All of the material below is to be returned exactly.

++++++++++++++++++++

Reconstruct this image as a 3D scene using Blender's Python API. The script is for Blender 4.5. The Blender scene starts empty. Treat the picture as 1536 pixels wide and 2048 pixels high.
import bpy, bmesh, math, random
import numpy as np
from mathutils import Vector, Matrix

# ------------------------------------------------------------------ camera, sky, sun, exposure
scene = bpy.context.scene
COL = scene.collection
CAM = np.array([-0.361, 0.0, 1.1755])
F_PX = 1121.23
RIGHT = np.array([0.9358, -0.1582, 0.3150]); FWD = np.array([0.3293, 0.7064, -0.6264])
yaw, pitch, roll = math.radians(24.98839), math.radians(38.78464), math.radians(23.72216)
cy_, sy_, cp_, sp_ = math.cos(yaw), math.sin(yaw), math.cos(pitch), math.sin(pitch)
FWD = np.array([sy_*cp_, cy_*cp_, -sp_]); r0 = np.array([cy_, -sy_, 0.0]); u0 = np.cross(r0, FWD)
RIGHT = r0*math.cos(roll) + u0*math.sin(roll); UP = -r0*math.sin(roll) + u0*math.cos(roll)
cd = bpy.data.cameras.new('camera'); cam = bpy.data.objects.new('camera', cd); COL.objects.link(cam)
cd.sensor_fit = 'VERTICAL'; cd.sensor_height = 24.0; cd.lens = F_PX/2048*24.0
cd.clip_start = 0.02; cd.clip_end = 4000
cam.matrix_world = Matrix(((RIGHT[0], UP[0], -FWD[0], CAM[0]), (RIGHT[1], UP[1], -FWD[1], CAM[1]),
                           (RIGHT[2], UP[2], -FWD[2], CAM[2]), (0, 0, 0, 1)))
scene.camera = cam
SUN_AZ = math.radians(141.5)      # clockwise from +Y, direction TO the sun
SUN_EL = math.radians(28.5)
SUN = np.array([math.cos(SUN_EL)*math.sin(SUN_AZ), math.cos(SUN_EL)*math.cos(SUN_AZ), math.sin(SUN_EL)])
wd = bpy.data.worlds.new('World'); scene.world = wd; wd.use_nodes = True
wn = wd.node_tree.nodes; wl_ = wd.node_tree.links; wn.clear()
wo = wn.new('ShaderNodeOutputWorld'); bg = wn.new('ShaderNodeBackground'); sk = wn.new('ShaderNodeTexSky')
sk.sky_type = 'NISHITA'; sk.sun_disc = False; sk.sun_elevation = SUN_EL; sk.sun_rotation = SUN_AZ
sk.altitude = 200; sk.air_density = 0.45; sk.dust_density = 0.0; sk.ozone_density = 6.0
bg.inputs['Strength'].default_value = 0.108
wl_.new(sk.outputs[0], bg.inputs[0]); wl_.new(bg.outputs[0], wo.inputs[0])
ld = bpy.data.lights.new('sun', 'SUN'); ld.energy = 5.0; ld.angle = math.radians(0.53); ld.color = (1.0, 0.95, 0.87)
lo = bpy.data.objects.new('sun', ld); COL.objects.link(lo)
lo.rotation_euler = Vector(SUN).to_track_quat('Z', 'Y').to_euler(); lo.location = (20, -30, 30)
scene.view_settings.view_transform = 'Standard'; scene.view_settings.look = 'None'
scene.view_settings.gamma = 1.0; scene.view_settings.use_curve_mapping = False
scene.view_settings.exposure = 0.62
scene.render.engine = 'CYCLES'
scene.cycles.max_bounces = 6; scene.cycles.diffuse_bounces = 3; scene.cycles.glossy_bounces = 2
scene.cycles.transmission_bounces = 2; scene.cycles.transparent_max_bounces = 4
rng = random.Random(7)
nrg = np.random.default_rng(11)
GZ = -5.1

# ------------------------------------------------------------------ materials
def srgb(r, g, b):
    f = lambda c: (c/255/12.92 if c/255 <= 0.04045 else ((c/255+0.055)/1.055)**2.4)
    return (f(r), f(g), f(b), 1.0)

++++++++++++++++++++

◆ **THE SOLUTION**
Reconstruct this image as a 3D scene using Blender's Python API. The script is for Blender 4.5. The Blender scene starts empty. Treat the picture as 1536 pixels wide and 2048 pixels high.
import bpy, bmesh, math, random
import numpy as np
from mathutils import Vector, Matrix

# ------------------------------------------------------------------ camera, sky, sun, exposure
scene = bpy.context.scene
COL = scene.collection
CAM = np.array([-0.361, 0.0, 1.1755])
F_PX = 1121.23
RIGHT = np.array([0.9358, -0.1582, 0.3150]); FWD = np.array([0.3293, 0.7064, -0.6264])
yaw, pitch, roll = math.radians(24.98839), math.radians(38.78464), math.radians(23.72216)
cy_, sy_, cp_, sp_ = math.cos(yaw), math.sin(yaw), math.cos(pitch), math.sin(pitch)
FWD = np.array([sy_*cp_, cy_*cp_, -sp_]); r0 = np.array([cy_, -sy_, 0.0]); u0 = np.cross(r0, FWD)
RIGHT = r0*math.cos(roll) + u0*math.sin(roll); UP = -r0*math.sin(roll) + u0*math.cos(roll)
cd = bpy.data.cameras.new('camera'); cam = bpy.data.objects.new('camera', cd); COL.objects.link(cam)
cd.sensor_fit = 'VERTICAL'; cd.sensor_height = 24.0; cd.lens = F_PX/2048*24.0
cd.clip_start = 0.02; cd.clip_end = 4000
cam.matrix_world = Matrix(((RIGHT[0], UP[0], -FWD[0], CAM[0]), (RIGHT[1], UP[1], -FWD[1], CAM[1]),
                           (RIGHT[2], UP[2], -FWD[2], CAM[2]), (0, 0, 0, 1)))
scene.camera = cam
SUN_AZ = math.radians(141.5)      # clockwise from +Y, direction TO the sun
SUN_EL = math.radians(28.5)
SUN = np.array([math.cos(SUN_EL)*math.sin(SUN_AZ), math.cos(SUN_EL)*math.cos(SUN_AZ), math.sin(SUN_EL)])
wd = bpy.data.worlds.new('World'); scene.world = wd; wd.use_nodes = True
wn = wd.node_tree.nodes; wl_ = wd.node_tree.links; wn.clear()
wo = wn.new('ShaderNodeOutputWorld'); bg = wn.new('ShaderNodeBackground'); sk = wn.new('ShaderNodeTexSky')
sk.sky_type = 'NISHITA'; sk.sun_disc = False; sk.sun_elevation = SUN_EL; sk.sun_rotation = SUN_AZ
sk.altitude = 200; sk.air_density = 0.45; sk.dust_density = 0.0; sk.ozone_density = 6.0
bg.inputs['Strength'].default_value = 0.108
wl_.new(sk.outputs[0], bg.inputs[0]); wl_.new(bg.outputs[0], wo.inputs[0])
ld = bpy.data.lights.new('sun', 'SUN'); ld.energy = 5.0; ld.angle = math.radians(0.53); ld.color = (1.0, 0.95, 0.87)
lo = bpy.data.objects.new('sun', ld); COL.objects.link(lo)
lo.rotation_euler = Vector(SUN).to_track_quat('Z', 'Y').to_euler(); lo.location = (20, -30, 30)
scene.view_settings.view_transform = 'Standard'; scene.view_settings.look = 'None'
scene.view_settings.gamma = 1.0; scene.view_settings.use_curve_mapping = False
scene.view_settings.exposure = 0.62
scene.render.engine = 'CYCLES'
scene.cycles.max_bounces = 6; scene.cycles.diffuse_bounces = 3; scene.cycles.glossy_bounces = 2
scene.cycles.transmission_bounces = 2; scene.cycles.transparent_max_bounces = 4
rng = random.Random(7)
nrg = np.random.default_rng(11)
GZ = -5.1

# ------------------------------------------------------------------ materials
def srgb(r, g, b):
    f = lambda c: (c/255/12.92 if c/255 <= 0.04045 else ((c/255+0.055)/1.055)**2.4)
    return (f(r), f(g), f(b), 1.0)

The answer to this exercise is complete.